[start of Source material]
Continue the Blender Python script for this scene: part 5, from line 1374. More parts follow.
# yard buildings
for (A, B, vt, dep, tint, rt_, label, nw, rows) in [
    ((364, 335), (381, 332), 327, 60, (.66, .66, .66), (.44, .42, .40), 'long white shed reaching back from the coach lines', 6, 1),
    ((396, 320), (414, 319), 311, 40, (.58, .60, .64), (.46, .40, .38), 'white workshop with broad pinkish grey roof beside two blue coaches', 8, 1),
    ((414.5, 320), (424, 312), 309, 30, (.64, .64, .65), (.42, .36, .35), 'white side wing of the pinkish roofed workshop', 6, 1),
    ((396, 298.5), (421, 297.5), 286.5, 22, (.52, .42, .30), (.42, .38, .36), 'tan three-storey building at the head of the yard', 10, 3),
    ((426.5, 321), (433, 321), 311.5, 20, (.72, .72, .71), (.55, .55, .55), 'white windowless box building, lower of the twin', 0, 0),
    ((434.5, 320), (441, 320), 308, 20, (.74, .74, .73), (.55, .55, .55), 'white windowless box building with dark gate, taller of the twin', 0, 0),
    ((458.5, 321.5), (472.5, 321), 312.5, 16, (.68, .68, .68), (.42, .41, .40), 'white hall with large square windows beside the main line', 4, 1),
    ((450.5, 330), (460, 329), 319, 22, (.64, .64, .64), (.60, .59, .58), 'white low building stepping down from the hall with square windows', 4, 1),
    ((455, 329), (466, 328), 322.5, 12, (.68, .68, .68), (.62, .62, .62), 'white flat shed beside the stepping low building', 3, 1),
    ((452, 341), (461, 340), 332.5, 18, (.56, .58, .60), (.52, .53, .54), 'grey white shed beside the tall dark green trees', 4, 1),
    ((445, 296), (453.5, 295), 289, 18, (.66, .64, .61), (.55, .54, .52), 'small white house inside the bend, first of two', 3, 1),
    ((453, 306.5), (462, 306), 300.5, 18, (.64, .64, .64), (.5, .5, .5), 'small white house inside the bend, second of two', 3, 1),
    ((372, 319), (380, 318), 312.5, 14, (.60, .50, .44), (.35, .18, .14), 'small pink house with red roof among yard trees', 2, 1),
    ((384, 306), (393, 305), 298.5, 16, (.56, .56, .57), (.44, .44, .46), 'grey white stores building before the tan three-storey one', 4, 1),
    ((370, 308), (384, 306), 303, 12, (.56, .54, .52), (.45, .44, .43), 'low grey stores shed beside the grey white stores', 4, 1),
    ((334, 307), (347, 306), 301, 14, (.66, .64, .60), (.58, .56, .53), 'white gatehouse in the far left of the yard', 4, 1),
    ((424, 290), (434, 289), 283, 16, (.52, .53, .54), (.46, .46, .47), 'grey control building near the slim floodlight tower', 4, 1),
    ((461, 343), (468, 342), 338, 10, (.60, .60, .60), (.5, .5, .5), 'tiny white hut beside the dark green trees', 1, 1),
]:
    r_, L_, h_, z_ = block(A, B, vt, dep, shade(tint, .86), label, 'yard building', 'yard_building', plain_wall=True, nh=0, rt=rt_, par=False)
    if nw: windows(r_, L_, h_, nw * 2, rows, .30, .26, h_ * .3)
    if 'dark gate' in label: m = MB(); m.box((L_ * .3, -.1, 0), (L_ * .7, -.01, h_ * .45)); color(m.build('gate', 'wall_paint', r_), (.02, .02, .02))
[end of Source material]
● What is expected
Extract every line above exactly as it stands.

● Task answer
Continue the Blender Python script for this scene: part 5, from line 1374. More parts follow.
# yard buildings
for (A, B, vt, dep, tint, rt_, label, nw, rows) in [
    ((364, 335), (381, 332), 327, 60, (.66, .66, .66), (.44, .42, .40), 'long white shed reaching back from the coach lines', 6, 1),
    ((396, 320), (414, 319), 311, 40, (.58, .60, .64), (.46, .40, .38), 'white workshop with broad pinkish grey roof beside two blue coaches', 8, 1),
    ((414.5, 320), (424, 312), 309, 30, (.64, .64, .65), (.42, .36, .35), 'white side wing of the pinkish roofed workshop', 6, 1),
    ((396, 298.5), (421, 297.5), 286.5, 22, (.52, .42, .30), (.42, .38, .36), 'tan three-storey building at the head of the yard', 10, 3),
    ((426.5, 321), (433, 321), 311.5, 20, (.72, .72, .71), (.55, .55, .55), 'white windowless box building, lower of the twin', 0, 0),
    ((434.5, 320), (441, 320), 308, 20, (.74, .74, .73), (.55, .55, .55), 'white windowless box building with dark gate, taller of the twin', 0, 0),
    ((458.5, 321.5), (472.5, 321), 312.5, 16, (.68, .68, .68), (.42, .41, .40), 'white hall with large square windows beside the main line', 4, 1),
    ((450.5, 330), (460, 329), 319, 22, (.64, .64, .64), (.60, .59, .58), 'white low building stepping down from the hall with square windows', 4, 1),
    ((455, 329), (466, 328), 322.5, 12, (.68, .68, .68), (.62, .62, .62), 'white flat shed beside the stepping low building', 3, 1),
    ((452, 341), (461, 340), 332.5, 18, (.56, .58, .60), (.52, .53, .54), 'grey white shed beside the tall dark green trees', 4, 1),
    ((445, 296), (453.5, 295), 289, 18, (.66, .64, .61), (.55, .54, .52), 'small white house inside the bend, first of two', 3, 1),
    ((453, 306.5), (462, 306), 300.5, 18, (.64, .64, .64), (.5, .5, .5), 'small white house inside the bend, second of two', 3, 1),
    ((372, 319), (380, 318), 312.5, 14, (.60, .50, .44), (.35, .18, .14), 'small pink house with red roof among yard trees', 2, 1),
    ((384, 306), (393, 305), 298.5, 16, (.56, .56, .57), (.44, .44, .46), 'grey white stores building before the tan three-storey one', 4, 1),
    ((370, 308), (384, 306), 303, 12, (.56, .54, .52), (.45, .44, .43), 'low grey stores shed beside the grey white stores', 4, 1),
    ((334, 307), (347, 306), 301, 14, (.66, .64, .60), (.58, .56, .53), 'white gatehouse in the far left of the yard', 4, 1),
    ((424, 290), (434, 289), 283, 16, (.52, .53, .54), (.46, .46, .47), 'grey control building near the slim floodlight tower', 4, 1),
    ((461, 343), (468, 342), 338, 10, (.60, .60, .60), (.5, .5, .5), 'tiny white hut beside the dark green trees', 1, 1),
]:
    r_, L_, h_, z_ = block(A, B, vt, dep, shade(tint, .86), label, 'yard building', 'yard_building', plain_wall=True, nh=0, rt=rt_, par=False)
    if nw: windows(r_, L_, h_, nw * 2, rows, .30, .26, h_ * .3)
    if 'dark gate' in label: m = MB(); m.box((L_ * .3, -.1, 0), (L_ * .7, -.01, h_ * .45)); color(m.build('gate', 'wall_paint', r_), (.02, .02, .02))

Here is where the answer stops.